Wrapping it up and Reflecting

Despite all the challenges the tournament ran well considering the number of players ending about 9pm, I had plenty of players come up and thank me for doing a good job, which is reflected on my staff who all did a good job.

Now what are the things we could have done better since that is one of the most important evaluation we can do.

  1. Make sure that TO knows the capacity at least a month before the event. Then make a plan of if that capacity is reached such as bringing in more chairs.
  2. If you are taking player standbys have a designated area for them to stand in so you can quickly find them when you know they are needed.
  3. Have a better plan for how judges are going to get food. The TO did give more meal vouchers to top 8 and IQ judges but as the event finished after dinner it could have been planned better for other judges.

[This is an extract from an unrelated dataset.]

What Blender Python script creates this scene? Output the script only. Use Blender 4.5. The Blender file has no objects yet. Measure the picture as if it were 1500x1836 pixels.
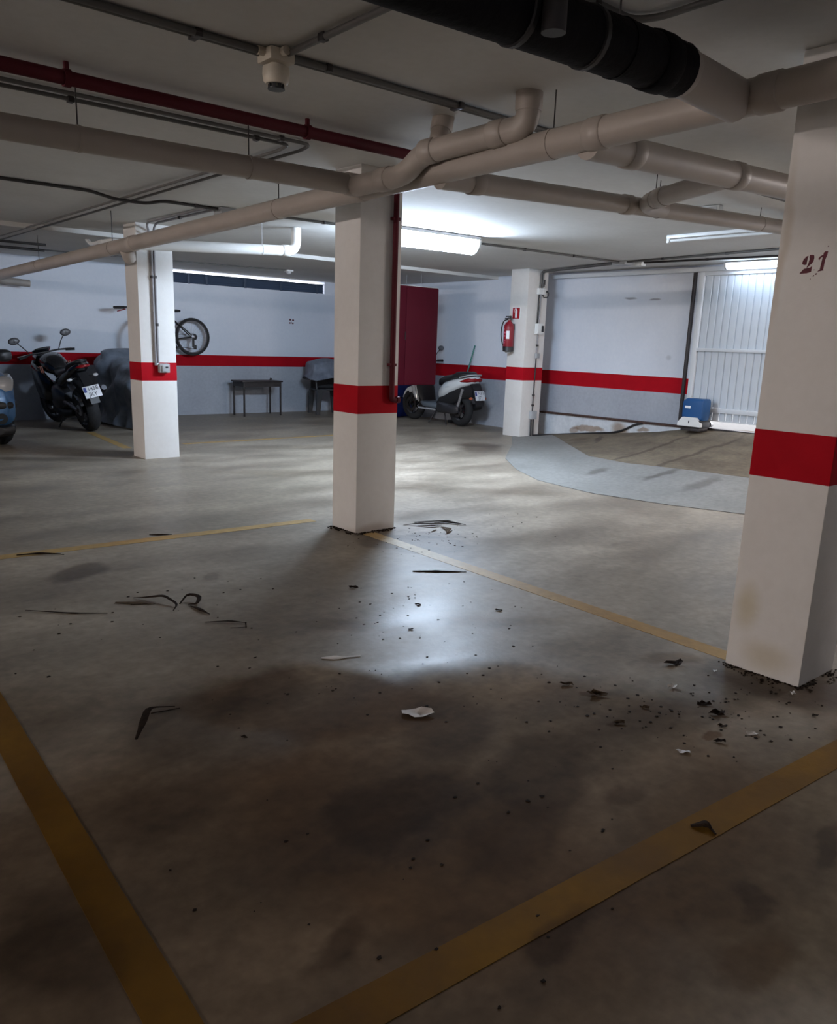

The day of the event is not as good time to say “You need to pay 200-300 more for your judge staff to eat.” Additionally we had already done with a bit with asking for more compensation
  4.  Have a better plan for how many judges we need, not knowing the cap see number 1 meant that I needed a lot of judges to prepare for a higher cap. In the end the compensation wasn’t as good as I would have liked and if we would have had fewer judges it would have better.
  5. Test the printer on the computer that is going to be used before the seatings are being printed. As we had printed off staff schedules when we arrived but that was a different computer hooked up to the printer than the one we were running WER on.
  6. Test scrolling pairings on additional monitor before seatings are posted.

 

Props

Now I would like to give some praise to specific judges for a job well done.

Will Israel it was your first time team leading and you did an excellent job. Zach said your paper team was always at the printer when needed.

Josh Marin as I said you are always a leader in this community. You’ve mentored a lot of us and we can consistently count on you to help someone new learn.

Chris Schulte it was your first large tournament as a judge. It was great for you to step up and fix the seating situation. As someone who has played a lot you know how important the layout of the play area is and it’s great to see you using that experience.

Lee Henderson aka Tigger when WER dumped the round you did an excellent job helping sort the slips and do what Zach needed you to do.

Tom Wanous I asked you to head judge the IQ because I thought you could handle it. Then we put you in charge of answering players questions about the IQ without knowing what the answers would be because of the space issue. You handled yourself and the players well.

Brandon Arsenault for joining the staff late and being a strong mentor for all the newer judges.

It was a long tournament and a long report, I know it was good for me to reflect upon how it all went and I hope you have learned something as well.